Auch Vegetarier sind willkommen

Unterdessen brutzeln an den Verpflegungsständen Hunderte Cervelats und Bratwürste munter vor sich hin. Im Küchenzelt herrscht Hochbetrieb. Zur Mittagspause müssen am Bankett innert kürzester Zeit fast tausend hungrige Mäuler gestopft werden. In den Töpfen von Gastro-Chef Stephan Schaub schmort ein Geschnetzeltes, dazu gibt es Spätzli und Gemüse. 

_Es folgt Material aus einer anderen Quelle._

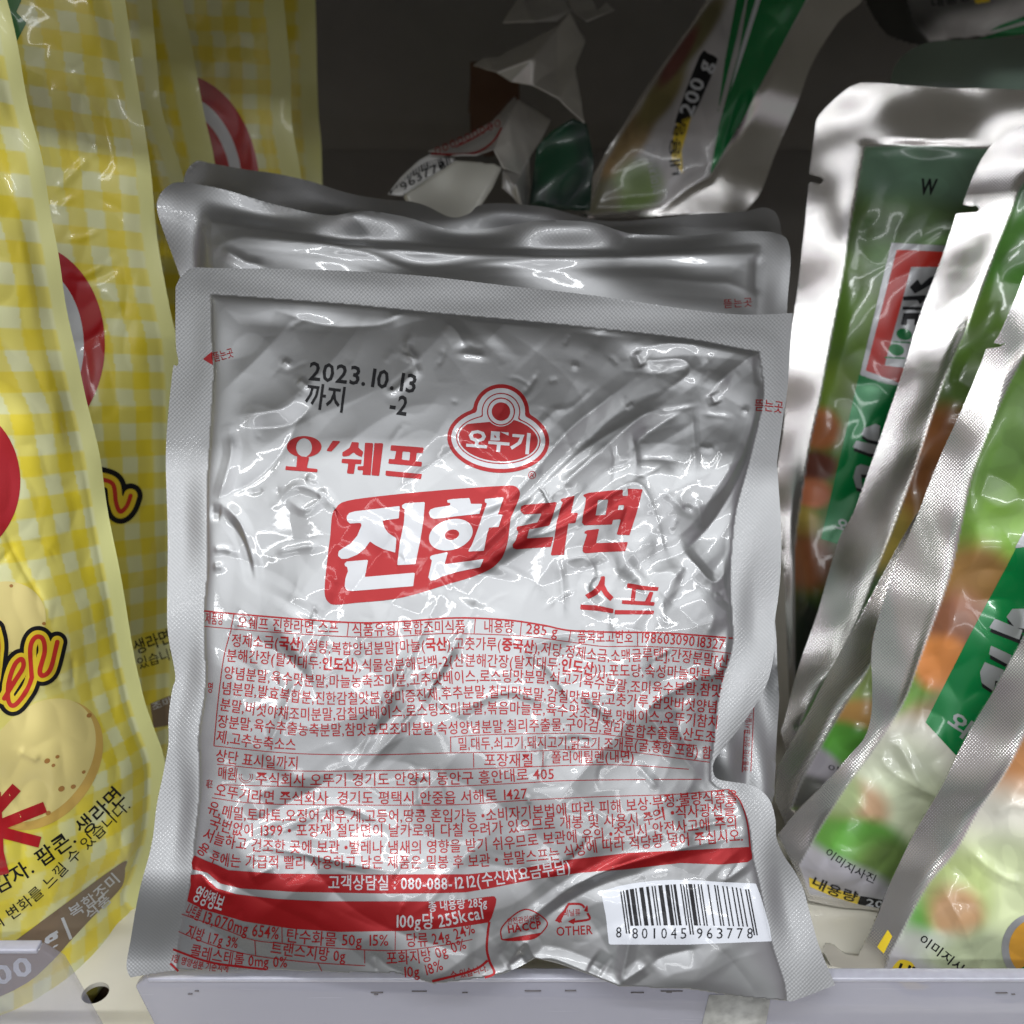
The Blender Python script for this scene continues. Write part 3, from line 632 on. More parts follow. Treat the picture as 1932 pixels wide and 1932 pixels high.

Und wo ist die fleischlose Option? Immerhin wird Zürich in manchen Kreisen als vegane Hauptstadt der Schweiz bezeichnet. «Als Alternative bieten wir ein pflanzliches Geschnetzeltes an, das ist vegan. Bei den Eierspätzli wirds wohl schwierig. Aber Gemüse könnte man dazu servieren.» Die Nachfrage nach einem veganen Menu ist aber auch am Schwingfest in der Stadt Zürich sehr klein. «Von den tausend Vorbestellungen fürs Bankett sind bloss drei Portionen vegetarisch», erzählt der Gastrochef. Egal ob das Schwingfest in Zürich oder im Berner Oberland stattfindet – gegessen wird also überall gleich. 

Schwingen bleibt Schwingen

Schwingen in der Stadt ist auch für die Schwinger selbst kein Grund zur Aufregung, Sägemehl ist Sägemehl. Lediglich die Anfahrt sei nicht ganz einfach gewesen, sagt der Thurgauer Domenic Schneider (28) bei Tele Züri: «Es war schon speziell, als Landei durch die grosse Stadt zu fahren. Wir hatten ein bisschen Mühe. So viele Lichtsignale und Trams – das bin ich mir nicht gewohnt. Hier auf dem Festgelände ist jetzt aber alles wie immer.»

Alles wie immer – so siehts auch bei den Sponsoren aus. Banken, Tabakkonzern, Versicherungen. Nicht überall ist die immer grösser werdende Präsenz der Sponsoren gern gesehen. Doch ist die Angst begründet, dass dieser urchige Traditionssport dem Geld zum Opfer fällt? Wohl kaum, beruhigt Sporthistoriker Koller. Die totale Kommerzialisierung des Schwingens, wie sie im Fussball der Fall ist, sei kein realistisches Szenario. «Beim Schwingen gibt es für den Besten immer noch einen Muni und keine Million. Wenn einer richtig was drauf hat, wird er Schwingerkönig und macht Werbedeals. Mehr liegt nicht drin. Wäre er Fussballer, würde er im Ausland Millionen kassieren.» Und das ist und bleibt beim Nationalsport Schwingen schlicht ein Ding der Unmöglichkeit. Egal ob in der Stadt oder auf dem Land.